諏訪湖を覆った氷がせり上がる「御神渡り」の判定と神事を担う八剱神社(諏訪市小和田)の関係者は30日朝、氷の状況を確認した。宮坂清宮司(68)は「今の状況だと(今季の)全面結氷は厳しい」と語り、2季連続の出現は難しいとの認識を示した。今季、諏訪では最高気温が氷点下の真冬日や、出現に必要とされる氷点下10度以下に冷え込む日が今のところない。同神社は2月3日の「節分」まで監視を続け、御神渡りが出現しない「明けの海」かどうかを判定する。
30日の諏訪の最低気温は平年より1.1度低い氷点下7.9度。観測地点の舟渡川河口(同市豊田)には湖面に薄氷が広がり、ひび割れが目立った所もあった。同地点から双眼鏡で湖面を観察した宮坂宮司は「(諏訪湖の)7割方に薄氷が張っているが、日中の気温上昇や波で砕けてしまうだろう」と話していた。

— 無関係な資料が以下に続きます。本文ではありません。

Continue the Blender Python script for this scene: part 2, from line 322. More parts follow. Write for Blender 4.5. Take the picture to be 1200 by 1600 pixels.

今冬は二十四節気の「小寒」の1月6日から監視を始めたが、諏訪の最低気温は10日の氷点下9.5度が最も低かった。薄氷が広がった日もあったが、日中の日差しで溶け、全面結氷した日は一度もなかった。長野地方気象台によると、寒気の流れ込みが弱く、暖かい空気に覆われていたため、平年より気温が高かったという。
宮坂宮司は「(今季は)気温の変動が大きく、寒さが続かなかった」とし、宮坂平馬大総代(65)は「(御神渡り出現は)厳しそう。早朝の諏訪湖の魅力を楽しみながら、最後まで監視を続けたい」と述べた。
昨季は御神渡りの出現に地元が湧き、見物の観光客も多かった。諏訪湖温泉旅館組合(諏訪市)は「旅行客も旅館も残念がっている。昨年を超える宿泊数は見込めないが、仕方ない」と話していた。